Turkey's President Recep Tayyip Erdogan addresses his ruling party MPs, in Ankara, Turkey. Photos / AP
Turkish officials today railed against French satirical magazine Charlie Hebdo over its cover-page cartoon mocking Turkish President Recep Tayyip Erdogan and accused the publication of sowing "the seeds of hatred and animosity."
The cartoon could further heighten tensions between Turkey and France over French President Emmanuel Macron's firm stance against Islamism following the beheading of a teacher who showed caricatures of the Prophet Muhammad for a class lesson on free speech.
Leaders from around the Muslim world added their criticism of what they see as attacks on Islam in the West, while France vowed not to back away from defending freedom of expression.
The cartoons that led to the teacher's death were the same drawings that were at the centre of a deadly 2015 extremist attack on Charlie Hebdo's staff.
The Prophet Muhammad cartoons upset many in the Muslim world. But it was Erdogan who led the charge against France and questioned Macron's mental state. France then recalled its ambassador to Turkey for consultations, a first in French-Turkish diplomatic relations.
"We strongly condemn the publication concerning our president of the French magazine, which has no respect to faith, the sacred and values," Erdogan's spokesman, Ibrahim Kalin, wrote on Twitter.
The Ankara Chief Prosecutor's office launched an investigation into Charlie Hebdo managers over the cartoon, Tukey's state-run Anadolu news agency reported.

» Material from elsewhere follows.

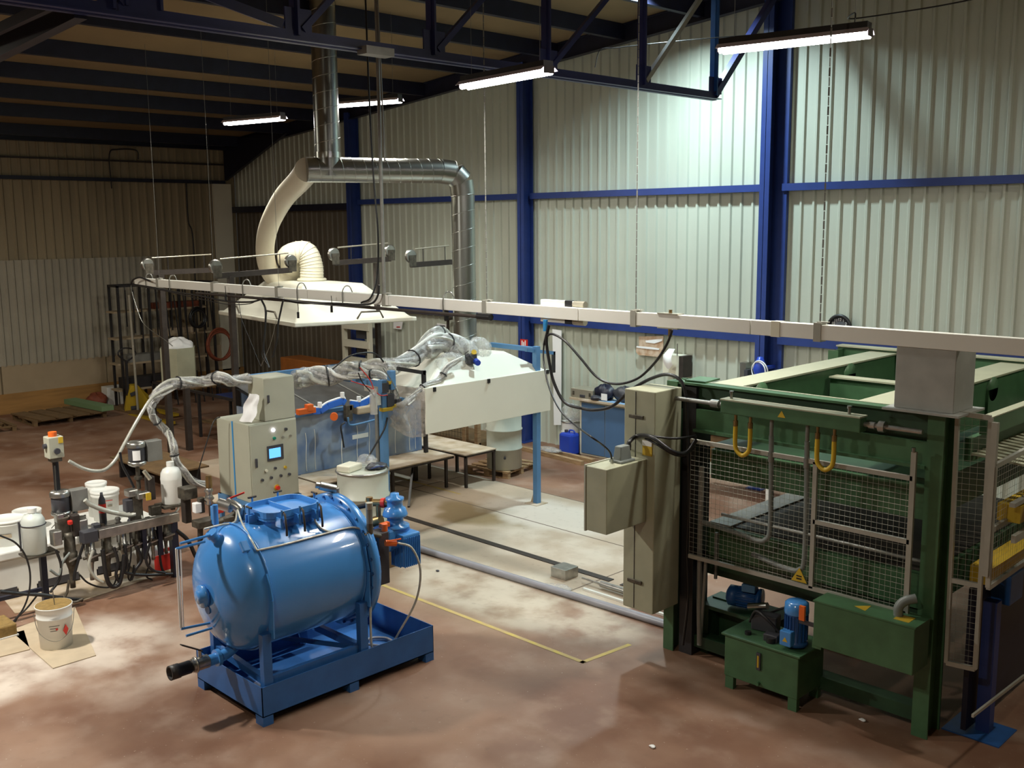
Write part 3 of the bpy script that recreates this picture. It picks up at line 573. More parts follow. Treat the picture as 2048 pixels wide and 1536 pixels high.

Insulting the president is a crime in Turkey punishable by up to four years in prison.
Turkey's Foreign Ministry later summoned the French charge d'affaires to protest against the cartoon and to demand that the French authorities "take the necessary political and legal steps" against the drawings, which the ministry said "exceed the boundaries of freedom of expression," Anadolu reported.
Erdogan himself said he had not looked at the drawing and had nothing to say about the "dishonorable" publication.
"My sadness and anger does not stem from the disgusting attack on my person but from the fact that the same (publication) is the source of the impertinent attack on my dear Prophet," Erdogan told his ruling party's legislators in Parliament.
He went on to criticise France and other Europe nations' colonial past saying: "You are murderers!"
Tensions between France and Turkey have mounted in recent months over Turkish actions in Syria, Libya and the Caucasus Mountains region of Nagorno-Karabakh.
The cartoon depicted Erdogan in his underwear holding a drink and lifting the skirt of a woman wearing an Islamic dress.
"I condemn this incorrigible French rag's immoral publication concerning our president," Turkish Vice-President Fuat Oktay wrote on Twitter.
Macron's stance sparked anti-France protests in Turkey and in other Muslim countries as well as calls for the boycott of French goods.
French government spokesman Gabriel Attal said the country would not back down in the face of what he called "efforts of destabilisation, of intimidation."
"France will never renounce its principles and values, and notably the freedom of expression and freedom of publication" Attal said.
"It was hateful comments toward journalists, toward a newsroom, that led to the bloodshed we have seen in recent years in our country," he said, referring to the 2015 attack on Charlie Hebdo that killed 12 people and was the first in a series of extremist attacks on France.
In Egypt, the country's top Muslim cleric called on the international community to adopt universal legislation criminalising anti-Muslim discrimination and activities.
Speaking at a Cabinet meeting, Iran's President Hassan Rouhani also weighed in on the debate.
"If Europe and France are after rights, ethics and culture they have to withdraw from intervention in Muslim affairs," Rouhani said.
Pakistani Prime Minister Imran Khan wrote letters to the heads of Muslim states, expressing his concern over the "ridicule and mockery" of Islam's Prophet Muhammad and desecration of the Koran in the Western world, especially in Europe.